Task objective
Read the data and repeat it in full, exactly.

+ + + + +

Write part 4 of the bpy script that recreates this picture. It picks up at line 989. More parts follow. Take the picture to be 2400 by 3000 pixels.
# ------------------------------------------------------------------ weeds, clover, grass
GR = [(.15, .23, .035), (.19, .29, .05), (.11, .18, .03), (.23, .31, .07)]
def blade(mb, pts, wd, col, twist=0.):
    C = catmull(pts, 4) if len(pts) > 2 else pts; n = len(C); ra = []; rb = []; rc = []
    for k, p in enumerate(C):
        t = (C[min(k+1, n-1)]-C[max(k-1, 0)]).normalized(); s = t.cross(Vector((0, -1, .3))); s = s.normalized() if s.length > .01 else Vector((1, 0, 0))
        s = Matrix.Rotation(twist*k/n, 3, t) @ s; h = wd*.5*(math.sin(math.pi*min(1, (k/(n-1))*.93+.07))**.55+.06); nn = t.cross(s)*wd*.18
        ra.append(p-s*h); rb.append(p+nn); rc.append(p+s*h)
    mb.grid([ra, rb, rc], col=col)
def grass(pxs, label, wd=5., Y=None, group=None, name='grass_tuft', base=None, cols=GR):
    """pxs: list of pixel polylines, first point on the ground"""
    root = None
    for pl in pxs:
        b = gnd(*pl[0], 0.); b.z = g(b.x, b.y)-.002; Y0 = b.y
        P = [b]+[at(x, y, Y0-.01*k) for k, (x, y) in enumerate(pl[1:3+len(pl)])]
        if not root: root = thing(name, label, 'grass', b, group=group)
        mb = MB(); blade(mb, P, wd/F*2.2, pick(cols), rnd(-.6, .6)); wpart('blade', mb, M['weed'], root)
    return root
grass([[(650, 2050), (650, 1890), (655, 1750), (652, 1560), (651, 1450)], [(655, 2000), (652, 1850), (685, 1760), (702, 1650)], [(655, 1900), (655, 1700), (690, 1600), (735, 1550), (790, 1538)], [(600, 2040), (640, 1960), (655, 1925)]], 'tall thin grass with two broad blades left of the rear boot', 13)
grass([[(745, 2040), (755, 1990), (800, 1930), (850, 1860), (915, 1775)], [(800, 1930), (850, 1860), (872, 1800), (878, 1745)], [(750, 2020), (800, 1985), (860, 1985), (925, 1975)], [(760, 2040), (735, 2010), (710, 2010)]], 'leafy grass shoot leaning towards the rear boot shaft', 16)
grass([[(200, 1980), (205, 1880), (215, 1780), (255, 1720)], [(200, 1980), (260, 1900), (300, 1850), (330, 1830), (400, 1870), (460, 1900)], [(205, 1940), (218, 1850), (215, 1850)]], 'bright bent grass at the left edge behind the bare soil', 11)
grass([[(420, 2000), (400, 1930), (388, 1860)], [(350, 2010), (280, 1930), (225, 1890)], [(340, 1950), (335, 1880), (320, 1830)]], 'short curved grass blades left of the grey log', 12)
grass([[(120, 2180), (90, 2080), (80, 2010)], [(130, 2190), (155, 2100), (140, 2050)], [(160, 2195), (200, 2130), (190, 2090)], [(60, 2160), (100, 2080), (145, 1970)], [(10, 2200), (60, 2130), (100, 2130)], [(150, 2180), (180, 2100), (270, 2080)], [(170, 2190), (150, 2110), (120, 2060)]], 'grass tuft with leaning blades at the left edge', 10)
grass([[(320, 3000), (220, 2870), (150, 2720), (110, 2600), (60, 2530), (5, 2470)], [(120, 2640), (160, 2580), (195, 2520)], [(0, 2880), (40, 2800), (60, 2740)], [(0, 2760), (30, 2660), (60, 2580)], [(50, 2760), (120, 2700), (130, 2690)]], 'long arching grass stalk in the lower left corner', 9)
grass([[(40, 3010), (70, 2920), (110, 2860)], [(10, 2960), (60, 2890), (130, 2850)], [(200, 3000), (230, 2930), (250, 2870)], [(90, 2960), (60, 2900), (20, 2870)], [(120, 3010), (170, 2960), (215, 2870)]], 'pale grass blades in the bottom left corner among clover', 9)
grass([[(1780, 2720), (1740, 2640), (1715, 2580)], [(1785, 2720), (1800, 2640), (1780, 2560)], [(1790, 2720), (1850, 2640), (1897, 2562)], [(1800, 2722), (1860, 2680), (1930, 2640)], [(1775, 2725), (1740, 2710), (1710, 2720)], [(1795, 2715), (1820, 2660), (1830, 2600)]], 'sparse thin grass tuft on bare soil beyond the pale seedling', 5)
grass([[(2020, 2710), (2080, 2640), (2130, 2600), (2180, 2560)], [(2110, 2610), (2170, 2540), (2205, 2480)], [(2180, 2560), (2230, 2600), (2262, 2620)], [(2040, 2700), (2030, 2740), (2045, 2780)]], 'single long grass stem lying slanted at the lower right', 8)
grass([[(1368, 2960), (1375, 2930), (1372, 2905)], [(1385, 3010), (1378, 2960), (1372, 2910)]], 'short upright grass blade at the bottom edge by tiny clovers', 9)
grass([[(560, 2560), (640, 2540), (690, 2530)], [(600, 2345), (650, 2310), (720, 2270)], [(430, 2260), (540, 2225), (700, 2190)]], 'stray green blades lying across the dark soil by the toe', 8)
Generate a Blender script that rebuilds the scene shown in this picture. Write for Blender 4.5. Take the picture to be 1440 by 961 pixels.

+ + + + +

The reply
Write part 4 of the bpy script that recreates this picture. It picks up at line 989. More parts follow. Take the picture to be 2400 by 3000 pixels.
# ------------------------------------------------------------------ weeds, clover, grass
GR = [(.15, .23, .035), (.19, .29, .05), (.11, .18, .03), (.23, .31, .07)]
def blade(mb, pts, wd, col, twist=0.):
    C = catmull(pts, 4) if len(pts) > 2 else pts; n = len(C); ra = []; rb = []; rc = []
    for k, p in enumerate(C):
        t = (C[min(k+1, n-1)]-C[max(k-1, 0)]).normalized(); s = t.cross(Vector((0, -1, .3))); s = s.normalized() if s.length > .01 else Vector((1, 0, 0))
        s = Matrix.Rotation(twist*k/n, 3, t) @ s; h = wd*.5*(math.sin(math.pi*min(1, (k/(n-1))*.93+.07))**.55+.06); nn = t.cross(s)*wd*.18
        ra.append(p-s*h); rb.append(p+nn); rc.append(p+s*h)
    mb.grid([ra, rb, rc], col=col)
def grass(pxs, label, wd=5., Y=None, group=None, name='grass_tuft', base=None, cols=GR):
    """pxs: list of pixel polylines, first point on the ground"""
    root = None
    for pl in pxs:
        b = gnd(*pl[0], 0.); b.z = g(b.x, b.y)-.002; Y0 = b.y
        P = [b]+[at(x, y, Y0-.01*k) for k, (x, y) in enumerate(pl[1:3+len(pl)])]
        if not root: root = thing(name, label, 'grass', b, group=group)
        mb = MB(); blade(mb, P, wd/F*2.2, pick(cols), rnd(-.6, .6)); wpart('blade', mb, M['weed'], root)
    return root
grass([[(650, 2050), (650, 1890), (655, 1750), (652, 1560), (651, 1450)], [(655, 2000), (652, 1850), (685, 1760), (702, 1650)], [(655, 1900), (655, 1700), (690, 1600), (735, 1550), (790, 1538)], [(600, 2040), (640, 1960), (655, 1925)]], 'tall thin grass with two broad blades left of the rear boot', 13)
grass([[(745, 2040), (755, 1990), (800, 1930), (850, 1860), (915, 1775)], [(800, 1930), (850, 1860), (872, 1800), (878, 1745)], [(750, 2020), (800, 1985), (860, 1985), (925, 1975)], [(760, 2040), (735, 2010), (710, 2010)]], 'leafy grass shoot leaning towards the rear boot shaft', 16)
grass([[(200, 1980), (205, 1880), (215, 1780), (255, 1720)], [(200, 1980), (260, 1900), (300, 1850), (330, 1830), (400, 1870), (460, 1900)], [(205, 1940), (218, 1850), (215, 1850)]], 'bright bent grass at the left edge behind the bare soil', 11)
grass([[(420, 2000), (400, 1930), (388, 1860)], [(350, 2010), (280, 1930), (225, 1890)], [(340, 1950), (335, 1880), (320, 1830)]], 'short curved grass blades left of the grey log', 12)
grass([[(120, 2180), (90, 2080), (80, 2010)], [(130, 2190), (155, 2100), (140, 2050)], [(160, 2195), (200, 2130), (190, 2090)], [(60, 2160), (100, 2080), (145, 1970)], [(10, 2200), (60, 2130), (100, 2130)], [(150, 2180), (180, 2100), (270, 2080)], [(170, 2190), (150, 2110), (120, 2060)]], 'grass tuft with leaning blades at the left edge', 10)
grass([[(320, 3000), (220, 2870), (150, 2720), (110, 2600), (60, 2530), (5, 2470)], [(120, 2640), (160, 2580), (195, 2520)], [(0, 2880), (40, 2800), (60, 2740)], [(0, 2760), (30, 2660), (60, 2580)], [(50, 2760), (120, 2700), (130, 2690)]], 'long arching grass stalk in the lower left corner', 9)
grass([[(40, 3010), (70, 2920), (110, 2860)], [(10, 2960), (60, 2890), (130, 2850)], [(200, 3000), (230, 2930), (250, 2870)], [(90, 2960), (60, 2900), (20, 2870)], [(120, 3010), (170, 2960), (215, 2870)]], 'pale grass blades in the bottom left corner among clover', 9)
grass([[(1780, 2720), (1740, 2640), (1715, 2580)], [(1785, 2720), (1800, 2640), (1780, 2560)], [(1790, 2720), (1850, 2640), (1897, 2562)], [(1800, 2722), (1860, 2680), (1930, 2640)], [(1775, 2725), (1740, 2710), (1710, 2720)], [(1795, 2715), (1820, 2660), (1830, 2600)]], 'sparse thin grass tuft on bare soil beyond the pale seedling', 5)
grass([[(2020, 2710), (2080, 2640), (2130, 2600), (2180, 2560)], [(2110, 2610), (2170, 2540), (2205, 2480)], [(2180, 2560), (2230, 2600), (2262, 2620)], [(2040, 2700), (2030, 2740), (2045, 2780)]], 'single long grass stem lying slanted at the lower right', 8)
grass([[(1368, 2960), (1375, 2930), (1372, 2905)], [(1385, 3010), (1378, 2960), (1372, 2910)]], 'short upright grass blade at the bottom edge by tiny clovers', 9)
grass([[(560, 2560), (640, 2540), (690, 2530)], [(600, 2345), (650, 2310), (720, 2270)], [(430, 2260), (540, 2225), (700, 2190)]], 'stray green blades lying across the dark soil by the toe', 8)
Generate a Blender script that rebuilds the scene shown in this picture. Write for Blender 4.5. Take the picture to be 1440 by 961 pixels.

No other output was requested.